Exercise aim ::
Return the lines exactly as they stand, from the first of the material through the line containing "single(mb, 'jar', 'dark".

━━━━━━━━━━

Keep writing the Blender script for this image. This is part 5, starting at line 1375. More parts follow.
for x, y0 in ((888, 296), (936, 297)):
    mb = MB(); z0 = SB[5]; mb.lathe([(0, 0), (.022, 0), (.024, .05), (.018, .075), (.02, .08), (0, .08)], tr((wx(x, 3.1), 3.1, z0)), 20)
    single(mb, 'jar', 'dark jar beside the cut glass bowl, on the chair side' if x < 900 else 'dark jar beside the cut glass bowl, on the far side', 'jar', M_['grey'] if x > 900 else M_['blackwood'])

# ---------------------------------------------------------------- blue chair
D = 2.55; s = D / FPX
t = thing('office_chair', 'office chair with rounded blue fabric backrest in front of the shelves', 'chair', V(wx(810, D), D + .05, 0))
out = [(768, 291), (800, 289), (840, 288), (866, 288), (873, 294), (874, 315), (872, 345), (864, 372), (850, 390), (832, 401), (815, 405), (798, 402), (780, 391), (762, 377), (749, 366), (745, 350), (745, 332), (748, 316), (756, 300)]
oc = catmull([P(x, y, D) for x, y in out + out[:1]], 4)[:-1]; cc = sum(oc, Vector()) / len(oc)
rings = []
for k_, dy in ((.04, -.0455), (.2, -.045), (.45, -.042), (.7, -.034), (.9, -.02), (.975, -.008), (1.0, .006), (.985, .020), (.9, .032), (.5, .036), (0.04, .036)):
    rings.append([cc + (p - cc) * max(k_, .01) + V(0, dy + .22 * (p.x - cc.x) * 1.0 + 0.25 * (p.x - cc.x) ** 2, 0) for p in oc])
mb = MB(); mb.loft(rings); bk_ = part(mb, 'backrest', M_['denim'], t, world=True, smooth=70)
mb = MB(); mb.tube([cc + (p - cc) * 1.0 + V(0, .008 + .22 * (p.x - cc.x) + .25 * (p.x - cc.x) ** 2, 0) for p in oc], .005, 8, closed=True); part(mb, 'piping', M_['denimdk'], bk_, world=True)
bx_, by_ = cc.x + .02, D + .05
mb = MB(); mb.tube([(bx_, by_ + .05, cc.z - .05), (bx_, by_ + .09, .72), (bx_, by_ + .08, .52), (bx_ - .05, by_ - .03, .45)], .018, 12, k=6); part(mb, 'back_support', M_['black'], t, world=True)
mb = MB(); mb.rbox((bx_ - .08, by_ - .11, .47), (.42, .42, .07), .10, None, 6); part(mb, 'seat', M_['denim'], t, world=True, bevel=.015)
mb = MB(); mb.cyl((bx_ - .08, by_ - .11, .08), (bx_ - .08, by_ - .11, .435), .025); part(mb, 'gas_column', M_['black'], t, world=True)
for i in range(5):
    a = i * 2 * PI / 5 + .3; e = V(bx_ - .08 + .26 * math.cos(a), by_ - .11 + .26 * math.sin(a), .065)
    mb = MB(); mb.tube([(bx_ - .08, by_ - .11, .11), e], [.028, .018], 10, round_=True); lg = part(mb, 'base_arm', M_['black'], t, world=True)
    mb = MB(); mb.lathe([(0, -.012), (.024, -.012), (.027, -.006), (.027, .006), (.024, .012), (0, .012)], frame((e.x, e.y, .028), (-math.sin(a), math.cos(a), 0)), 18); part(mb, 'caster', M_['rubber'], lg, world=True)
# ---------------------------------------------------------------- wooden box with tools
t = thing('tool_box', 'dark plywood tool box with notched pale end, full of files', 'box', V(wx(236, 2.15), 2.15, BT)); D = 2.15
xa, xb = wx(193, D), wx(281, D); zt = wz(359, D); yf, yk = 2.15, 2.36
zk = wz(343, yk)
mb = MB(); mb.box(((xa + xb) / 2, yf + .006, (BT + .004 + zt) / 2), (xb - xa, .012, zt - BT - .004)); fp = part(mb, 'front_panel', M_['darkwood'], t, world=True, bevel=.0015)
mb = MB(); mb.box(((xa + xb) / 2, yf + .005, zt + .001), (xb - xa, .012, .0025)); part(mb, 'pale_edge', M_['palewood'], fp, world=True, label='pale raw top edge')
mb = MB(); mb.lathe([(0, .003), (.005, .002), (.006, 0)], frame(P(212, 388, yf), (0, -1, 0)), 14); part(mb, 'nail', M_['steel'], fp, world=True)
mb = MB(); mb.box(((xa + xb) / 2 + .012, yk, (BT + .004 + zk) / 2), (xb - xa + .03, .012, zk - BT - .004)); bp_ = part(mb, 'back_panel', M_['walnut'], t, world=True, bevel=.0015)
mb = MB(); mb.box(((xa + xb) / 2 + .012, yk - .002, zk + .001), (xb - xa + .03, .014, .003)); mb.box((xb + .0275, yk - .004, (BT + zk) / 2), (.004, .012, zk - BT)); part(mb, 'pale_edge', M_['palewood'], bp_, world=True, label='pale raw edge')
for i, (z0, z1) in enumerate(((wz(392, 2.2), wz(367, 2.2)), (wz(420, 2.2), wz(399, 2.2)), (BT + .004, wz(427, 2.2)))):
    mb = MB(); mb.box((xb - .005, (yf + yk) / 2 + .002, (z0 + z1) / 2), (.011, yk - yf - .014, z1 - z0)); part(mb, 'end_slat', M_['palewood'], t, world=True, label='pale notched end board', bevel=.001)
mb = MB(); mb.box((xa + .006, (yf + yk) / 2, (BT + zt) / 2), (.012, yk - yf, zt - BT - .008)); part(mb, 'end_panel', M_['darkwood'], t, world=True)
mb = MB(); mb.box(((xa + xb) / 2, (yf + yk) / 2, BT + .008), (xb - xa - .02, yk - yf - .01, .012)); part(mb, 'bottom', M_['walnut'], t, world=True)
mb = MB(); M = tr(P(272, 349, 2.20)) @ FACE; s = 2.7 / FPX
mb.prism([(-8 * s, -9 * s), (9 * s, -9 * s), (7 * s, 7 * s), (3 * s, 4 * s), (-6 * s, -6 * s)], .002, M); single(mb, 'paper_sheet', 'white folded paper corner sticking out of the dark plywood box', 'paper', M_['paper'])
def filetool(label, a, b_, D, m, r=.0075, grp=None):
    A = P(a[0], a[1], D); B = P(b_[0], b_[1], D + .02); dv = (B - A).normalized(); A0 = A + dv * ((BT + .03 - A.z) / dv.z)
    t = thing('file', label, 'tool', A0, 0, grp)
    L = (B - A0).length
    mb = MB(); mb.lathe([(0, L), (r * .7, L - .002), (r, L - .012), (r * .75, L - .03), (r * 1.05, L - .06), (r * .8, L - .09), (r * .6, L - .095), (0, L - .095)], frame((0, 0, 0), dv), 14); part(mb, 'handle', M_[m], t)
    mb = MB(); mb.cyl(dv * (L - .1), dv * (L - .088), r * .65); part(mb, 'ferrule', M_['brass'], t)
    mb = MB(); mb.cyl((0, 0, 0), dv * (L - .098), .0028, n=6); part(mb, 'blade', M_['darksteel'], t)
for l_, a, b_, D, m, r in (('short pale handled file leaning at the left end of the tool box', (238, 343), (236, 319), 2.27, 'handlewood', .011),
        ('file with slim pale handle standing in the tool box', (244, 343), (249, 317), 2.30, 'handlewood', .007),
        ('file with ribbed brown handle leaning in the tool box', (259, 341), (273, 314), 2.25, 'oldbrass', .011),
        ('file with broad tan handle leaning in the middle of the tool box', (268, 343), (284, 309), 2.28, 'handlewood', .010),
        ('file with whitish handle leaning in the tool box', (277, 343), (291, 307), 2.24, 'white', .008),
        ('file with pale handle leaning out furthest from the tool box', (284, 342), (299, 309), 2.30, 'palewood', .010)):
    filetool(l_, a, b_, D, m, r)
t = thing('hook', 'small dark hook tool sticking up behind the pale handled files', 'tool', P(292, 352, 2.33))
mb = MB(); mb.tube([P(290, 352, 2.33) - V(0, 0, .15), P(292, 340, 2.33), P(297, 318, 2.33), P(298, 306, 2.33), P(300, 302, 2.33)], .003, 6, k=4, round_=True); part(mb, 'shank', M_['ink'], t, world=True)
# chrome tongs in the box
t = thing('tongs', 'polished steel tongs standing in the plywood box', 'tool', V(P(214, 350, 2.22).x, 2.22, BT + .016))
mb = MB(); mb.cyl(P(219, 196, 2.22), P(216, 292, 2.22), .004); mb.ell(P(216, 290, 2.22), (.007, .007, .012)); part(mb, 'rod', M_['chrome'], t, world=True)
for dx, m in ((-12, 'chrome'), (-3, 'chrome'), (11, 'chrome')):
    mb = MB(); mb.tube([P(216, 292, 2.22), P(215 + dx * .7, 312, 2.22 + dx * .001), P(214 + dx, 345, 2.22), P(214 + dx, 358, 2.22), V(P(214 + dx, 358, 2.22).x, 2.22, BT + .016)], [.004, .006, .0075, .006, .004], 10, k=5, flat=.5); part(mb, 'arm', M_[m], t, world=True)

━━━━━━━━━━

Reply ::
Keep writing the Blender script for this image. This is part 5, starting at line 1375. More parts follow.
for x, y0 in ((888, 296), (936, 297)):
    mb = MB(); z0 = SB[5]; mb.lathe([(0, 0), (.022, 0), (.024, .05), (.018, .075), (.02, .08), (0, .08)], tr((wx(x, 3.1), 3.1, z0)), 20)
    single(mb, 'jar', 'dark jar beside the cut glass bowl, on the chair side' if x < 900 else 'dark jar beside the cut glass bowl, on the far side', 'jar', M_['grey'] if x > 900 else M_['blackwood'])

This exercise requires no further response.